-- start Stored rows --

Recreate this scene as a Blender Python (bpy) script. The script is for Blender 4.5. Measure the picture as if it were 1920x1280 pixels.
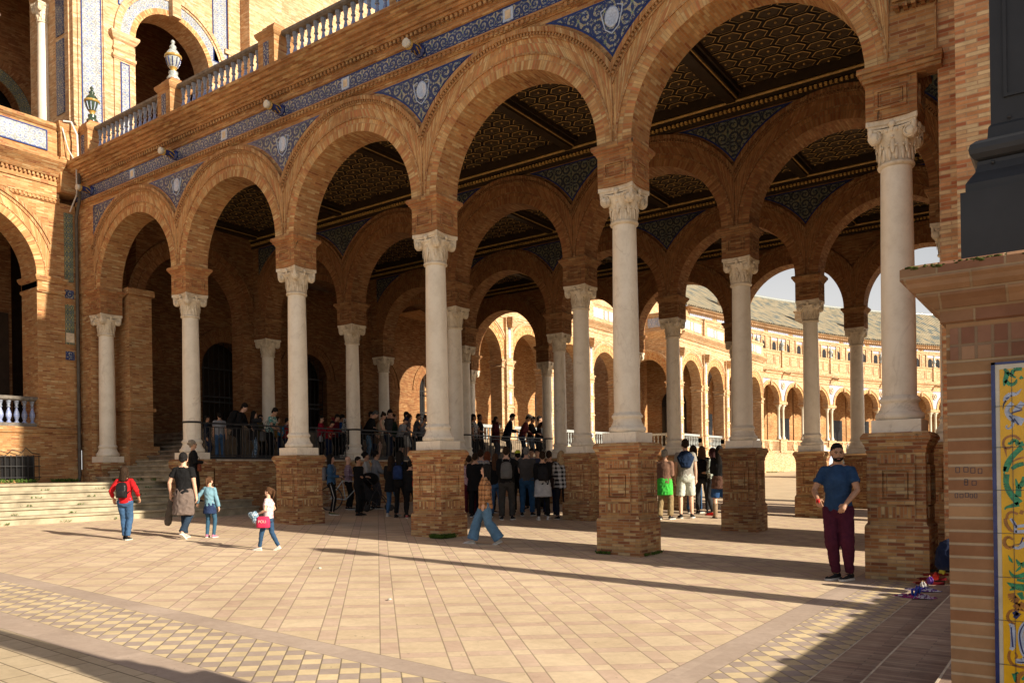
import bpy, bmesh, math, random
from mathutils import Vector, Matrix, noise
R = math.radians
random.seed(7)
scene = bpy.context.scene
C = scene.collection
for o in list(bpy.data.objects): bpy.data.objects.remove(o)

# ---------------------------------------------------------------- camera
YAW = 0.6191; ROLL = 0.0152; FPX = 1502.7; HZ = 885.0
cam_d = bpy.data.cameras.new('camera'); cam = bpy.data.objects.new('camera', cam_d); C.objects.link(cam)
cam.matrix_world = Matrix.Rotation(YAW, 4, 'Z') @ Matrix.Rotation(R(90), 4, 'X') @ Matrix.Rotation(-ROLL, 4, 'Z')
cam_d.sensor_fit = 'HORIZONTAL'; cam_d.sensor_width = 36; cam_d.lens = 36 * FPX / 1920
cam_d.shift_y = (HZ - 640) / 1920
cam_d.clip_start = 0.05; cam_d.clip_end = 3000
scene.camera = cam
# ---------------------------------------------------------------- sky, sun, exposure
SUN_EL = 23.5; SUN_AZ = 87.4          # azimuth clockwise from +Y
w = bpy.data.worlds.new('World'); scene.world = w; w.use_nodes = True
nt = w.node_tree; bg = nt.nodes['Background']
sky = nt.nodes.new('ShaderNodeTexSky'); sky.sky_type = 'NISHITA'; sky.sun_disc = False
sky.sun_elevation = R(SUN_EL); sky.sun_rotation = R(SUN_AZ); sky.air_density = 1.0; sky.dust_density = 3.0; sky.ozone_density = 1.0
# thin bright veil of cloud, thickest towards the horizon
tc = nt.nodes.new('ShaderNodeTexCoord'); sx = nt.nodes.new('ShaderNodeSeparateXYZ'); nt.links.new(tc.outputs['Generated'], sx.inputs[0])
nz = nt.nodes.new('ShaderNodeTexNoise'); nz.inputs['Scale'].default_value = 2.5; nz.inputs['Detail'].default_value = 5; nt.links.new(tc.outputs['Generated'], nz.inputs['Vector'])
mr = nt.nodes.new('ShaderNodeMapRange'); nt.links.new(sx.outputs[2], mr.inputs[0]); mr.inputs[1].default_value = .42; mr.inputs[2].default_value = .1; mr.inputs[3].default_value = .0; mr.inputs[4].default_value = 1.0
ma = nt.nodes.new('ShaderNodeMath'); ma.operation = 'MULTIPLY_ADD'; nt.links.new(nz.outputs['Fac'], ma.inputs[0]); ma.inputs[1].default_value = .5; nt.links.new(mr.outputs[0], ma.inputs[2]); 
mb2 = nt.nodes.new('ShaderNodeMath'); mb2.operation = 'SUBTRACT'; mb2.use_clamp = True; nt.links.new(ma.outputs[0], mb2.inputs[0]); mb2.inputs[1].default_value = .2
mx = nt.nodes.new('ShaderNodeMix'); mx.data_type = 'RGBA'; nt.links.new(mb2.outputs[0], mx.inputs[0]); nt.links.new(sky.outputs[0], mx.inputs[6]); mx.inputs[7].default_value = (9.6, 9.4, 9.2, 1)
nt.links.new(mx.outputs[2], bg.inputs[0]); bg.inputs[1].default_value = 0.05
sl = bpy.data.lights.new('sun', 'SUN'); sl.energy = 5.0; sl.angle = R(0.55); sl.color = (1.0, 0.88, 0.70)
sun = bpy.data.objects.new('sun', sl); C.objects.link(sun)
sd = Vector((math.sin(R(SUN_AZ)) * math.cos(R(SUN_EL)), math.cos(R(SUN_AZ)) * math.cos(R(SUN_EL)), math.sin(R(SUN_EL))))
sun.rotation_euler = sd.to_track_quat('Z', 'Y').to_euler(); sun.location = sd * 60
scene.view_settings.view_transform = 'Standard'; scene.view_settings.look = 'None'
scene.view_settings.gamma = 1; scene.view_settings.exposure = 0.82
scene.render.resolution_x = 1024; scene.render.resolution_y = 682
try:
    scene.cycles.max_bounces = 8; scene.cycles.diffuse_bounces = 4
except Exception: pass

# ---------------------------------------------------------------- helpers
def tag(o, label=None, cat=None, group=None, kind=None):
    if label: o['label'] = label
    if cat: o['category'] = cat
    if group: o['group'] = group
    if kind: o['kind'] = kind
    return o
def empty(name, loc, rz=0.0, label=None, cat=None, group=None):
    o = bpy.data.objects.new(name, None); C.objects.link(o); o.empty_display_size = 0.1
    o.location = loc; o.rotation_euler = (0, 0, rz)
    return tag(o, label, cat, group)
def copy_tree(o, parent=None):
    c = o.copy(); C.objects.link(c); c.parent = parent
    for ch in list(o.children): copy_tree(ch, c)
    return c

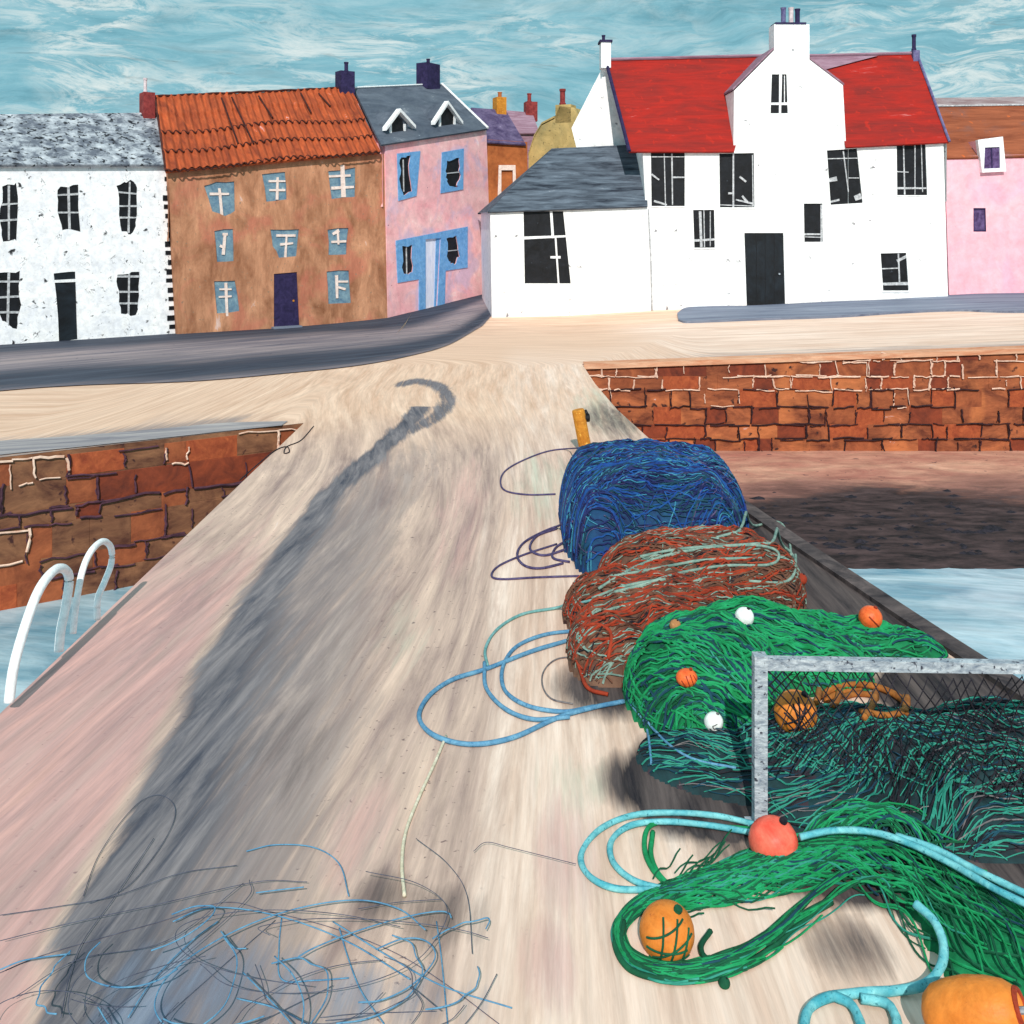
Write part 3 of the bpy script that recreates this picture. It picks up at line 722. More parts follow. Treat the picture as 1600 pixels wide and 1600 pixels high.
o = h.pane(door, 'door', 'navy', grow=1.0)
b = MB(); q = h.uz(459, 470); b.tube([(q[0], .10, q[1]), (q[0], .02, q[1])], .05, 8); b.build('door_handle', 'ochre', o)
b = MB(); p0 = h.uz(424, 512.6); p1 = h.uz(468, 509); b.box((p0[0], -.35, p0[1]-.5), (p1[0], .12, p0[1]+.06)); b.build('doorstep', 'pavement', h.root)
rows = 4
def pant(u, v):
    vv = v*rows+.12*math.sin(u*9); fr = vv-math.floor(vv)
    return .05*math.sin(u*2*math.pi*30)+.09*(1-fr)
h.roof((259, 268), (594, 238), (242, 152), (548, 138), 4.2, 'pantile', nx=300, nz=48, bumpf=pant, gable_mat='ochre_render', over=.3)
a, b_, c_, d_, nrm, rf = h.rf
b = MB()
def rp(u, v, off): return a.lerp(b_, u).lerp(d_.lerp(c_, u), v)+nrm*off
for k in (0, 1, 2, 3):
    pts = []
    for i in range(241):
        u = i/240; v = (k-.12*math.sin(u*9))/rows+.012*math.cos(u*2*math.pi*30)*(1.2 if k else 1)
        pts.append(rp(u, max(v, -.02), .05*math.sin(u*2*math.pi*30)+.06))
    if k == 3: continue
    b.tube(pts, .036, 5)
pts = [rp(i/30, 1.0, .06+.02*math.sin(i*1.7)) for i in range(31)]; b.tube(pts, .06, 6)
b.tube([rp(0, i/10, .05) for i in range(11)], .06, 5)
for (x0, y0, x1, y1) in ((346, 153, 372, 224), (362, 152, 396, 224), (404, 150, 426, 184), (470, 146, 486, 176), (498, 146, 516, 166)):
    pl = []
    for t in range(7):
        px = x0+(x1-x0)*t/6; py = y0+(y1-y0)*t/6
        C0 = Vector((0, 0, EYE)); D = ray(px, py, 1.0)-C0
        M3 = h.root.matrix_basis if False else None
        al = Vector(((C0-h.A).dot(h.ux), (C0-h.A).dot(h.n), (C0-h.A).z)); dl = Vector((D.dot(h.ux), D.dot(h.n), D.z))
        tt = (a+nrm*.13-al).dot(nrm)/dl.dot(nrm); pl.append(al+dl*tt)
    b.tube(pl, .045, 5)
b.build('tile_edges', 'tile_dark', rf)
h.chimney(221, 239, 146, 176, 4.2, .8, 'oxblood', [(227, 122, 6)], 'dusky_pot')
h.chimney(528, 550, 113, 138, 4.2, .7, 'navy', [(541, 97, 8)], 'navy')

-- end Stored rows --
-- start Stored rows --

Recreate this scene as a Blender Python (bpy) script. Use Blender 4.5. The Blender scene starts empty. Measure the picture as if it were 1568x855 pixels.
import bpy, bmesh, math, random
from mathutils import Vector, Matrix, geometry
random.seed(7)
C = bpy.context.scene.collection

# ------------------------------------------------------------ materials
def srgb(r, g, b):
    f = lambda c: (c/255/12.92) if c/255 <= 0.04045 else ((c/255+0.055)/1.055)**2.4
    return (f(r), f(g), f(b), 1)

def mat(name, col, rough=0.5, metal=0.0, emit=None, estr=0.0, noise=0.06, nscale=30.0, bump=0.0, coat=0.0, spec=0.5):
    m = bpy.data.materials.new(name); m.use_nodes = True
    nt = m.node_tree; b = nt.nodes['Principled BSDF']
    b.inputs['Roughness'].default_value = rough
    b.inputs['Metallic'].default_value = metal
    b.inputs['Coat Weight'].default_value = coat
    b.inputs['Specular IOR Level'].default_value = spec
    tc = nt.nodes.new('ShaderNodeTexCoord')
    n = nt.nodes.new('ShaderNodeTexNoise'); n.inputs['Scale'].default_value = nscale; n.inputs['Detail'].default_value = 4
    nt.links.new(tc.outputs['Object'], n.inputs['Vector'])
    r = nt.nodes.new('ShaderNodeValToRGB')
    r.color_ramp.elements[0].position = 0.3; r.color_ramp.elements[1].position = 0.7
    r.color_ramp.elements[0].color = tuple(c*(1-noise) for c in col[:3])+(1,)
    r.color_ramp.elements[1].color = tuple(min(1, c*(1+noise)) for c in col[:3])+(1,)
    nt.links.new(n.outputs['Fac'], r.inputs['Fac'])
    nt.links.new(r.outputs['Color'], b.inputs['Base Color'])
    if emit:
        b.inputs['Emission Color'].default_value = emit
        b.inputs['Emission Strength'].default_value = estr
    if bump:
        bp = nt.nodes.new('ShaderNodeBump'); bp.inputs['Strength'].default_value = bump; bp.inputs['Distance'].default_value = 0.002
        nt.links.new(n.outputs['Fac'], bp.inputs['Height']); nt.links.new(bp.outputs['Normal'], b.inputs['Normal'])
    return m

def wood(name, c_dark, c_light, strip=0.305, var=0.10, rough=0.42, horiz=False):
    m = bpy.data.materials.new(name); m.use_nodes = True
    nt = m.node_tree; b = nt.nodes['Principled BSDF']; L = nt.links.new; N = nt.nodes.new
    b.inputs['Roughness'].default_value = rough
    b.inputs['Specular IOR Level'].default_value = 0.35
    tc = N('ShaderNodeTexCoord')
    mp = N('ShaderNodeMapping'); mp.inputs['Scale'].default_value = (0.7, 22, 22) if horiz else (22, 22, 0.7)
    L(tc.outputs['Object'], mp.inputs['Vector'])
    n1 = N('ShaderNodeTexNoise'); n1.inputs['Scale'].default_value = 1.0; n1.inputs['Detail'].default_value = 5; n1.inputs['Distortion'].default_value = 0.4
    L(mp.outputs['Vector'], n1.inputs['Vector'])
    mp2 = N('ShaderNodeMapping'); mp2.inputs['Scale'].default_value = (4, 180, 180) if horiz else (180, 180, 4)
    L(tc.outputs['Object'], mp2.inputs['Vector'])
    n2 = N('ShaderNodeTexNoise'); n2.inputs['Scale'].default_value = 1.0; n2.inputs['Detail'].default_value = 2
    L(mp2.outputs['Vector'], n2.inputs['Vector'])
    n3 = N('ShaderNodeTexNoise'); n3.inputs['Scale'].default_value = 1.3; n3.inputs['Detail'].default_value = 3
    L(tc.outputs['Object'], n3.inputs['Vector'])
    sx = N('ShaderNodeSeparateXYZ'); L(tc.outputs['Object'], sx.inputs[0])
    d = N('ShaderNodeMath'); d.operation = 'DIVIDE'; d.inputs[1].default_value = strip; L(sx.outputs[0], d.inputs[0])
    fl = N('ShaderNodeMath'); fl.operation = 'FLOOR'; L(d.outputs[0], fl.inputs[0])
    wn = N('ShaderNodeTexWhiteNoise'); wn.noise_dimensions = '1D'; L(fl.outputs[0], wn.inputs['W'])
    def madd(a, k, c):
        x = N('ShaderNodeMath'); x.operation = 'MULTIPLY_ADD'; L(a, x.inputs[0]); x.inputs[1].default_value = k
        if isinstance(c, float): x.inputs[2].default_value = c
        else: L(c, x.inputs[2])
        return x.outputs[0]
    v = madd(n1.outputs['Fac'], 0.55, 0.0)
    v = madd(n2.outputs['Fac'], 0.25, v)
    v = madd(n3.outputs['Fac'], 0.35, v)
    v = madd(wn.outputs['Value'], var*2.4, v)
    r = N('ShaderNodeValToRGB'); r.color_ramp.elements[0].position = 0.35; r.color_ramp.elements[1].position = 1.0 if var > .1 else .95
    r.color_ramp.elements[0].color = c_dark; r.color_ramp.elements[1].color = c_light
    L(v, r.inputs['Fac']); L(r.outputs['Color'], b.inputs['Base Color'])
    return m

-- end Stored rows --

* _Goal of the exercise_
Write down exactly what the lines above say, from the line holding "Recreate this scene as a Blender Python (bpy) script. The" through the line holding "for o in list(bpy.data.objects): bpy.data.objects.remove(o)", and nothing more. Do not copy the pictures.

* _Result for this task_
Recreate this scene as a Blender Python (bpy) script. The script is for Blender 4.5. Measure the picture as if it were 1920x1280 pixels.
import bpy, bmesh, math, random
from mathutils import Vector, Matrix, noise
R = math.radians
random.seed(7)
scene = bpy.context.scene
C = scene.collection
for o in list(bpy.data.objects): bpy.data.objects.remove(o)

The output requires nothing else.